The problem and some variations are directly related to "cancellations between Fermionic diagrams".

The wider picture (See the Eleven Papers by J.Feldman, H.Knörrer, E.Trubowitz) is toward mathematical understanding and formalism for highly successful physics quantum theories. (In a very very wide sense this is related to Clay's problem on Yang-Mills and Mass gap.)

Remarks and more Motivation

2) This remarkable cancellation property seems similar to cancellations that we often encounter in probability theory, combinatorics and number theory.

3) It look similar to me even to issues that came in my recent question on Walsh functions. So this question about permutations is analogous to questions asserting that for certain +1,-1,0 functions on ${-1,1}^n$ there is a remarkable cancellation when you sum over all $\pm 1$ vectors. This is true (to much extent) for very "low complexity class functions" (functions in $AC^0$) by a theorem of Linial-Mansour-Nisan, So maybe we can expect remarkable cancellation for "not too complex" functions defined on the set of permutations.

4) We can simplify in the question and replace condition 1) by

1') $\epsilon_\pi =0$ if for some $k \ge 1$, $x_k \ge y_{\pi(k)}$.

I don't know if this makes much difference.

5) An affarmative answer seems a very bold statement, so, of course, perhaps the more promising direction is to find a counter example. But I think this may be useful too.

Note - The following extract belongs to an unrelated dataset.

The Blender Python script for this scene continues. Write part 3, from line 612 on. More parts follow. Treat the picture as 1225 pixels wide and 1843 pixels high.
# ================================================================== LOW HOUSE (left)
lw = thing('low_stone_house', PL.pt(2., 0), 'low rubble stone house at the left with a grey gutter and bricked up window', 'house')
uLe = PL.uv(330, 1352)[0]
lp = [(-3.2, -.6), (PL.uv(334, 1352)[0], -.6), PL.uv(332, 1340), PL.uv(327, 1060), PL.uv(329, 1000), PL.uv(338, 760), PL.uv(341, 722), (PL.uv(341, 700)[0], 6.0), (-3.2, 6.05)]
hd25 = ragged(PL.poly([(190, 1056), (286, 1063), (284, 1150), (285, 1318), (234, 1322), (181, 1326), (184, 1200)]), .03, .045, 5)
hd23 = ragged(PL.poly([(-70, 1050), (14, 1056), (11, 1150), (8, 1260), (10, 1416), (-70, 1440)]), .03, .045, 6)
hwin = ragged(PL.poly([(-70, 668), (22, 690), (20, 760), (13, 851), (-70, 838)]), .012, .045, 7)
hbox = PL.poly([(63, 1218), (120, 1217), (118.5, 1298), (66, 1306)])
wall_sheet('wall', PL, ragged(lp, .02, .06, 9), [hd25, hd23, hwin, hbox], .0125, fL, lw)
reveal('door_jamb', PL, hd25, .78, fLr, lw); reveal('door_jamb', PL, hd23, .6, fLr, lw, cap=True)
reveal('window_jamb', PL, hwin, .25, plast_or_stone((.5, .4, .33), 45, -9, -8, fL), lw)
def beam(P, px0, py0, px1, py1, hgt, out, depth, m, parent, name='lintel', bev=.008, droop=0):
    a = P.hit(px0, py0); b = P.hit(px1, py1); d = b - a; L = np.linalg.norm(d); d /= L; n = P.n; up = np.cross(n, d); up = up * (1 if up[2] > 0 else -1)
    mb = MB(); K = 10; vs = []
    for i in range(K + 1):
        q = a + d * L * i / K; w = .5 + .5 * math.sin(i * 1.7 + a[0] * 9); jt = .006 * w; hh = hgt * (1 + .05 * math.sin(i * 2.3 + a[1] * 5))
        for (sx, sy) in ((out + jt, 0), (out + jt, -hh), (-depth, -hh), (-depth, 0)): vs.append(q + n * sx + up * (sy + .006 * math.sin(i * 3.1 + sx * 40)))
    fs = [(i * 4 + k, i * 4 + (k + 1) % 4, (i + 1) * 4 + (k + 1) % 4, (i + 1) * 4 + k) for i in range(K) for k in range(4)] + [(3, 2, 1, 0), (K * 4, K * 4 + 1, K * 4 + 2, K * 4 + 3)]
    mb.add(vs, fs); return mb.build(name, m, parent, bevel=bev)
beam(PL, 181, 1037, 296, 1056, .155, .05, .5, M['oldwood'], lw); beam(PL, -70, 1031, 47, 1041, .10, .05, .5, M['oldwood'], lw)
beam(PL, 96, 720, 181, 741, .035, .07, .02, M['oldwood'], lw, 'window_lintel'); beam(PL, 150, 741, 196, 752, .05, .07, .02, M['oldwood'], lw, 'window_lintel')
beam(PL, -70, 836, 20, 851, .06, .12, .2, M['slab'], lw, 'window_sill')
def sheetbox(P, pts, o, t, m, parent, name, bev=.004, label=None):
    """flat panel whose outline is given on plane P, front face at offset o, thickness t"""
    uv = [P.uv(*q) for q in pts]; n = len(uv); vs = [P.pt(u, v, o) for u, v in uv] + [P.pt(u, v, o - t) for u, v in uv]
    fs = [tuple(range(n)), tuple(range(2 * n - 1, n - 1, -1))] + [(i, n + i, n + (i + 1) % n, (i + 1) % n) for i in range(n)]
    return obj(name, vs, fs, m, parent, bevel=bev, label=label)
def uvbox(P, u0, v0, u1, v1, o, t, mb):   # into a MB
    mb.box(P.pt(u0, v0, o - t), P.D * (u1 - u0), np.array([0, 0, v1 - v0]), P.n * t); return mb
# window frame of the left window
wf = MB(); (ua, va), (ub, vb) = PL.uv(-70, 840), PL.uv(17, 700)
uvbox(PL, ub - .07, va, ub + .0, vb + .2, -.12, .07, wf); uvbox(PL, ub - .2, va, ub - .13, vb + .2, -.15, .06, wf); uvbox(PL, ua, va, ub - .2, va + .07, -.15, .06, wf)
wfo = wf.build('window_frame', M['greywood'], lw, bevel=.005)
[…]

  • $\begingroup$ Does the simplification in 4 force the value to be zero or one? Assume that the sequences $x_k$ and $y_k$ are nondecreasing. Then the condition $y_{\pi(k)}\leq x_k$ is equivalent to $\pi(k)\leq l(k)$ for some nondecreasing function $l(k)$. If $l(k)>=2$, then the total contribution for fixed $\{k:\pi(k)\leq l(1)\}$ is the determinant of the l(1)-by-l(1) all-one matrix, so zero. $\endgroup$ – Colin McQuillan Mar 25 '11 at 9:32
  • $\begingroup$ I dont think it forces the answer to be 0 or 1 $\endgroup$ – Gil Kalai Mar 25 '11 at 10:06

The question was beautifully solved affirmatively by Nikola Djokic. His paper an upper bound on the sum of signs of permutations with a condition on their prefix sets is now posted on the arxive.